On the mobile insurance side within the Solutions segment, Assurant continues to see nice international growth, and I would expect this to continue going forward. While there have been reports that smartphone revenue growth will slow this year, that is mostly a result of lower average sales prices (particularly as Apple cedes marketshare to Android). Given that smartphone adoption and tablet adoption continues to increase, I would expect AIZ will keep selling insurance on mobile devices at an accelerated pace. Preneed credit insurance (to pay of credit cards and installment loans in the event of death, disability, or involuntary termination) could pick up steam as the economy improves, but I think this is a 2H2014 trend if it occurs at all.
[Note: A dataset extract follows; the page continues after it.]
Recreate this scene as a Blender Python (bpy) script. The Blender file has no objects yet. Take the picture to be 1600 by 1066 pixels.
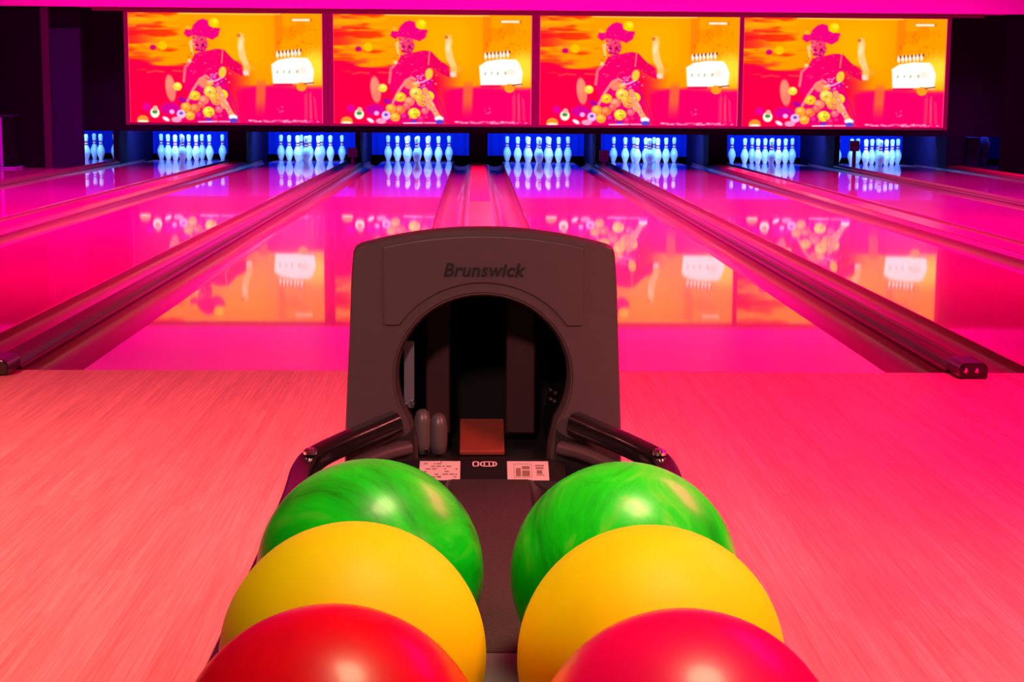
import bpy, bmesh, math, random
import numpy as np
from mathutils import Vector, Matrix
random.seed(7)
sc = bpy.context.scene
COL = sc.collection
PI = math.pi

# ------------------------------------------------------------------ helpers
def lin(c):
    return tuple((v/12.92 if v <= .04045 else ((v+.055)/1.055)**2.4) for v in (x/255 for x in c))

def link(o, parent=None):
    COL.objects.link(o)
    if parent: o.parent = parent
    return o

def obj(name, bm, mats, parent=None, smooth=False, bevel=0, seg=2):
    me = bpy.data.meshes.new(name)
    bmesh.ops.recalc_face_normals(bm, faces=bm.faces[:])
    bm.to_mesh(me); bm.free()
    for m in (mats if isinstance(mats, (list, tuple)) else [mats]): me.materials.append(m)
    o = bpy.data.objects.new(name, me)
    link(o, parent)
    if smooth:
        me.polygons.foreach_set('use_smooth', [True]*len(me.polygons))
        if smooth != 'all': me.set_sharp_from_angle(angle=math.radians(smooth if smooth is not True else 35))
    if bevel:
        b = o.modifiers.new('bevel', 'BEVEL'); b.width = bevel; b.segments = seg; b.limit_method = 'ANGLE'; b.angle_limit = math.radians(35)
    return o

def tag(o, label=None, cat=None, group=None, kind=None):
    if label: o['label'] = label
    if cat: o['category'] = cat
    if group: o['group'] = group
    if kind: o['kind'] = kind
    return o

def thing(name, label, cat, loc=(0,0,0), group=None):
    o = bpy.data.objects.new(name, None); o.empty_display_size = .1
    link(o); o.location = loc
    return tag(o, label, cat, group)

def box(bm, x0, x1, y0, y1, z0, z1):
    vs = [bm.verts.new((x, y, z)) for x in (x0, x1) for y in (y0, y1) for z in (z0, z1)]
    for q in ((0,1,3,2),(4,6,7,5),(0,4,5,1),(2,3,7,6),(0,2,6,4),(1,5,7,3)):
        bm.faces.new([vs[i] for i in q])

def bxo(name, x0, x1, y0, y1, z0, z1, m, parent=None, bevel=0):
    bm = bmesh.new(); box(bm, x0, x1, y0, y1, z0, z1)
    return obj(name, bm, m, parent, bevel=bevel)

def strip_y(bm, prof, y0, y1, closed=True, cap=True):
    """extrude an (x,z) profile along Y"""
    a = [bm.verts.new((x, y0, z)) for x, z in prof]; b = [bm.verts.new((x, y1, z)) for x, z in prof]
    n = len(prof)
    for i in range(n if closed else n-1):
        j = (i+1) % n
        bm.faces.new((a[i], a[j], b[j], b[i]))
    if closed and cap:
        bm.faces.new(a[::-1]); bm.faces.new(b)

def sweep(bm, path, prof, up=Vector((0,0,1))):
    """sweep a closed 2D profile (side, up) along a path"""
    P = [Vector(p) for p in path]; rings = []
    for i, p in enumerate(P):
        t = (P[min(i+1, len(P)-1)] - P[max(i-1, 0)]).normalized()
        s = t.cross(up).normalized(); u = s.cross(t).normalized()
        rings.append([bm.verts.new(p + s*a + u*b) for a, b in prof])
    n = len(prof)
    for r0, r1 in zip(rings, rings[1:]):
        for i in range(n):
            j = (i+1) % n
            bm.faces.new((r0[i], r0[j], r1[j], r1[i]))
    bm.faces.new(rings[0][::-1]); bm.faces.new(rings[-1])

def rrect(w, h, r, n=4):
    out = []
    for cx, cy, a0 in ((w/2-r, h/2-r, 0), (-w/2+r, h/2-r, PI/2), (-w/2+r, -h/2+r, PI), (w/2-r, -h/2+r, 1.5*PI)):
        for k in range(n+1):
            a = a0 + k/n*PI/2; out.append((cx + r*math.cos(a), cy + r*math.sin(a)))
    return out

def catmull(pts, n=8):
    P = [Vector(p) for p in pts]; P = [2*P[0]-P[1]] + P + [2*P[-1]-P[-2]]; out = []
    for i in range(1, len(P)-2):
        a, b, c, d = P[i-1:i+3]
        for k in range(n):
            t = k/n
            out.append(.5*((2*b) + (c-a)*t + (2*a-5*b+4*c-d)*t*t + (3*b-a-3*c+d)*t**3))
    out.append(P[-2]); return out

def lathe(bm, prof, n=28, mat=None):
    """(r,z) profile; mat(z) gives material slot"""
    rings = []
    for r, z in prof:
        rings.append([bm.verts.new((r*math.cos(2*PI*k/n), r*math.sin(2*PI*k/n), z)) for k in range(n)])
    for (p0, r0), (p1, r1) in zip(zip(prof, rings), zip(prof[1:], rings[1:])):
        for k in range(n):
            f = bm.faces.new((r0[k], r0[(k+1) % n], r1[(k+1) % n], r1[k]))
            if mat: f.material_index = mat((p0[1]+p1[1])/2)
    bm.faces.new(rings[0][::-1]); bm.faces.new(rings[-1])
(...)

Overall, I continue to view Assurant as an interesting insurance company with several very unique specialty lines. For that reason the firm is worth considering. Yet at the same time, the regulatory headwinds in its most profitable segment and the general uncertainty around the health insurance markets make this is a tough time to get behind the stock. The company only trades around 1.1X book value right now (~$64 a share), so it's hardly a short candidate, especially given its revenue growth, but it's also not an extremely compelling stock right now. I expect EPS of $6.10 in CY 2014, but that will depend critically on the CAT environment. Long-term investors should consider establishing a position here as the company's expertise in its unique lines bodes well for the long-term profitability, but for everyone else, the story is just too mixed here to get involved.

Disclosure: I have no positions in any stocks mentioned, and no plans to initiate any positions within the next 72 hours. I wrote this article myself, and it expresses my own opinions. I am not receiving compensation for it (other than from Seeking Alpha). I have no business relationship with any company whose stock is mentioned in this article.